I actually think these overbearing (counter US constitution/bill of rights?) nannyisim laws albeit misguided, make some sense, mainly ‘you people are too stupid to look after your selves so we need to do it for you’. If the rank and file continue to mindlessly snarf sulfurous processed grease bags at their desk, force (through cheery veneered peer pressure) diabetes inducing sodas onto workmates or coat themselves in a veil of eye watering high impact low cost aroma molecules then they shouldn’t be complaining if someone wants to do something about it. Bombastic fueled ignorance of others taste, health or wellbeing is not a case to defend. I contest that oversized perfumes are aesthetic pleasure over health concerns, doesn’t a full frontal assault of Celine Dion’s ‘Belong’ make you nauseous? Modern labor laws and the prevailing American attitude of interpersonal ‘niceness’ prohibit all but the reckless and egregious telling their cube neighbor to ‘stop stinking up my life, you make me sick’ and encourage the fickle to whine to their bosses. The reality is there are great lessons to learn here, the mainstream fragrance industry needs to wake up and smell the gratuitous imitation roses. Selling copious quantities of shoddy EDPs and encouraging consumers to drip in it (been to perfume counter at a shopping mall lately?) as mark of opulence and fashion cred is ultimately crippling themselves. No we don’t need super nerds telling us to stop wearing fragrance (cant they use their energies in tackling big tobacco or big oil?) but we do need to learn a measure of constraint.
Please note that these are rules for a particular set of Health Department workers who will be working in a particular location. These are not laws restricting other New Yorkers, or even New Yorkers visiting this cubicle farm, or even the farm workers when they're not at work.
I might complain if my boss instituted such rules in the cube farm where I till the digital soil. But but Libertarian and Conservative among us would both defend a private company's right to define their work environment. Perhaps a government office should not have the same rights as a private company. But if not, what are the differences?
Guerilla Perfumer:
Are you saying that Big Perfume brought this on itself? I don't buy that.
I also don't believe that any amount of pleading "Why can't we all just get along?" on our part will help matters. The regulators, environmental zealots and Nannys aren't interested in getting along. They are interested in making you behave the way they think you should behave.

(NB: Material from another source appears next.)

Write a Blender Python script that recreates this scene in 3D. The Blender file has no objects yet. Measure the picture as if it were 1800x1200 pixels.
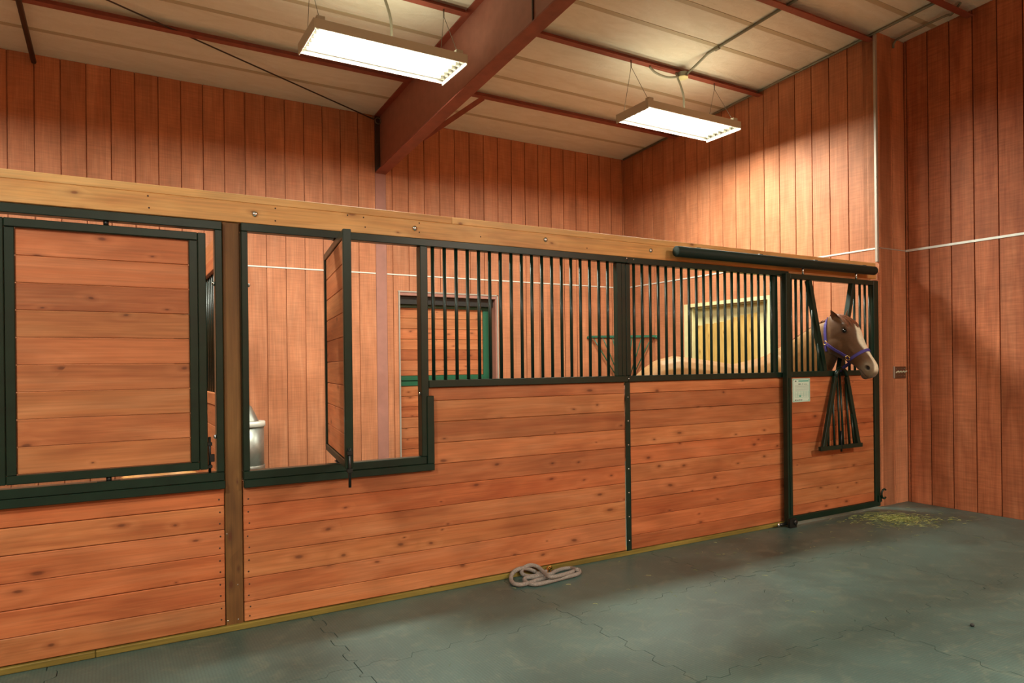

As if to underscore the point, a New York City Councilman today proposed a ban on McDonald's Happy Meals. The guy himself is obese. He's knows what good for you and your kids, even if he is unable or unwilling to behave that way himself.
Perfect.
I'll be following this issue from now on. Thank you for posting about this, Avery. I'd heard about the Happy Meal ban, it makes just as much sense as a perfume ban. Which is, clearly, none.
EdC:
We don't need to appeal to political philosophy. We need to treat these ridiculous infringments on our liberty with all the loud mockery they deserve. The NYC Health Commissioner should be asked at his next press conference whether his ban on smelly lunch covers goat cheese and Gorgonzola, and what about the curry that the Indian guy in IT is always heating in the office microwave? Watch Dr. Farley squirm as he attempts to navigate between PC multiculturalism and PC anti-fragrance nannyism.
Carrie Meredith:
"I'll be following this issue from now on."

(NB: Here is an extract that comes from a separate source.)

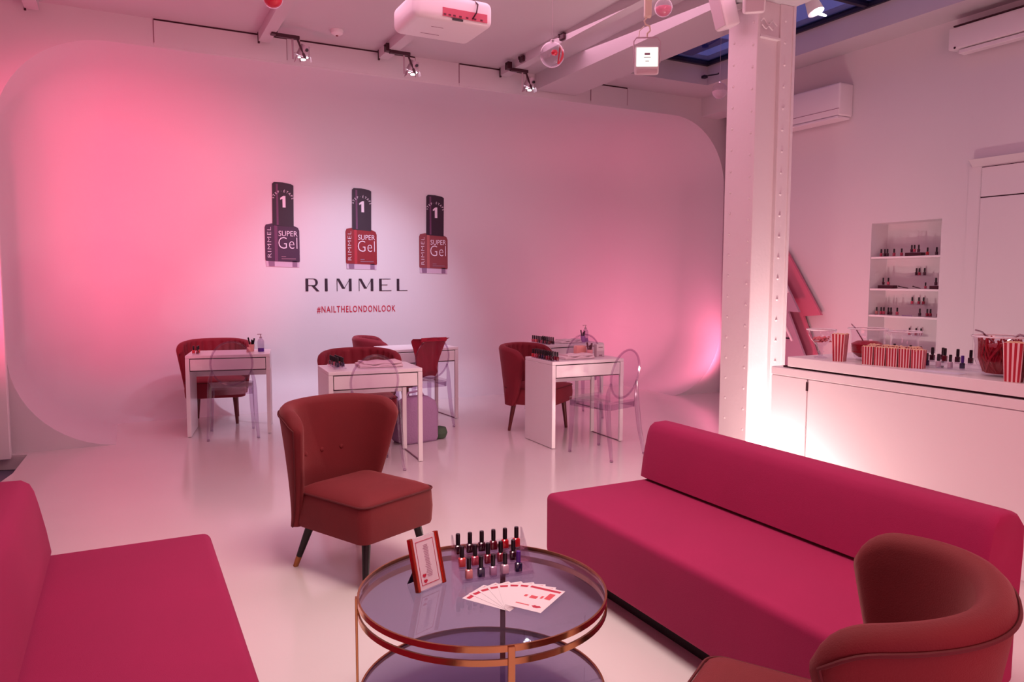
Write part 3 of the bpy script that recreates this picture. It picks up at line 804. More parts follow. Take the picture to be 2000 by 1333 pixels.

That's all I ask. Fragrance fans, natural perfumers, aromatherapists, all need to watch the politics closely and think about who their friends really are.
Avery,
My point is that this is not an infringement on OUR liberties, unless one of us works for the NYC Health Department in that location. And it wouldn't be an infringement on my liberties if my boss told me I couldn't wear cologne in my cubicle or in our conference rooms. So, it's not obvious that this is even an infringement on the liberties of these NYC Health Department workers. Unless you have a novel appeal to poltical philosophy, it's incorrect to call this an infringement on anyone's liberties.
the frag industry did not bring this on themselves but not paying attention to societal drivers will/is hurting us. we should be actively encouraging ways to gather support from the wider population for the high level of self regulation it does. This will counter the grand standers who are pretending they are looking after the populace. Just like the EU cosmetic directive 7th amendment on fragrance allergens was created by people who wanted to get their name indelibly inked in EU law the NY nanny's are trying to bolster their reputation as health protectors, and pandering is the best way to do that. You are right we should tell the regulators to 'get lost' (sorry for the lame idiom but this is a family website) by handling the situations ourselves. Just as people have 'intervened' with the guy who has bad body odor we should be able to tell someone that their perfume is over applied or their salt fish and durian fruit vindaloo should be eaten elsewhere.
EdC:
I'll leave the technicalities of workplace rights infringment to employment law specialists. But I don't need an attorney or philosopher to tell me when the boss is behaving like a Nanny.
Whatever happened to "Question Authority"?
Guerilla Perfumer:
In a non-Nanny state, adults would be left to sort these things out buy themselves.
The Nannys believe that complex societies only work by having order imposed from top down by technocrats like themselves. Some political philosophers (HEY, EdC!) think this is false--that "spontaneous order" arises when all us regular folks figure out the best way to go. Here's a thought provoking video that talks about it.
How bored can this guy be to pick on such a frivolous item. I think it's should be at the discretion of the company you work for. I agree, maybe health care workers should not be extremely fragrant.